There’s plenty of data on this score: In a dense paper he published a few years back, Federal Reserve economist Robert Tannenwald wrote that state and local taxes are but a minor factor in business investment decisions.

And there’s Peter Fisher, an expert on taxation at the Iowa Policy Project, who noted in an interview that state and local taxes make up a minimal share of business expenses, so they’re not much of a factor in deciding where to set up shop.

(The title of his paper: “The Failure of Economic Development Incentives.”)

Instead, businesses consider the productivity and skill level of the workers, transportation and energy costs, and whether they want to live there.

People leave Iowa because of the tough winters, not the high taxes, he snarked.

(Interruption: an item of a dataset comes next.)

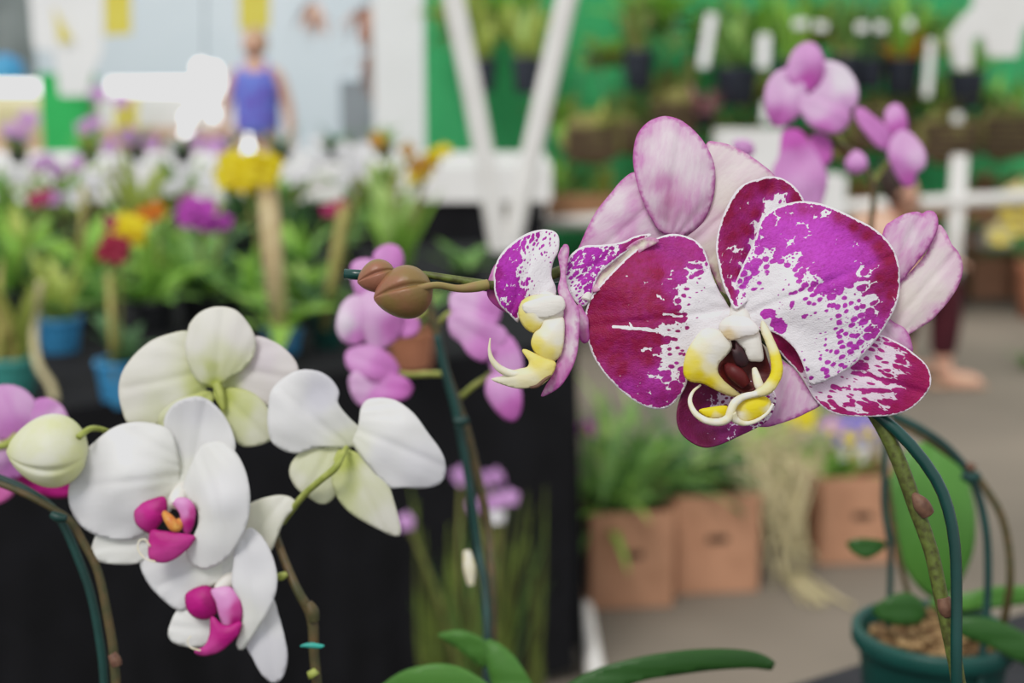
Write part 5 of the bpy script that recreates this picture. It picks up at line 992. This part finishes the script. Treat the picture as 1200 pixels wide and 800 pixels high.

What he means is that quality of life plays a bigger role in people’s decisions than a couple of pennies a year on the dollar in taxes. No doubt some Iowans like living in a low-tax state such as Nevada, but consider hedge fund managers, many of whom are based in high-tax Greenwich, Conn., and not low-tax South Dakota or Las Vegas. High taxes are fine with them because they want to live near other hedge fund managers and send their kids to good schools, which are filled with kids of hedge fund managers. Also, there are fewer hepatitis outbreaks.

These money handlers love visiting Las Vegas, but don’t expect them to move here unless something drastic happens with our SAT scores.

The same goes for Silicon Valley, Boston’s biotech, and Seattle’s Microsoft — all high-tax and very prosperous.

The crowd at the Thursday breakfast may be catching on to this rather obvious fact, which might account for the cool applause afforded Gibbons.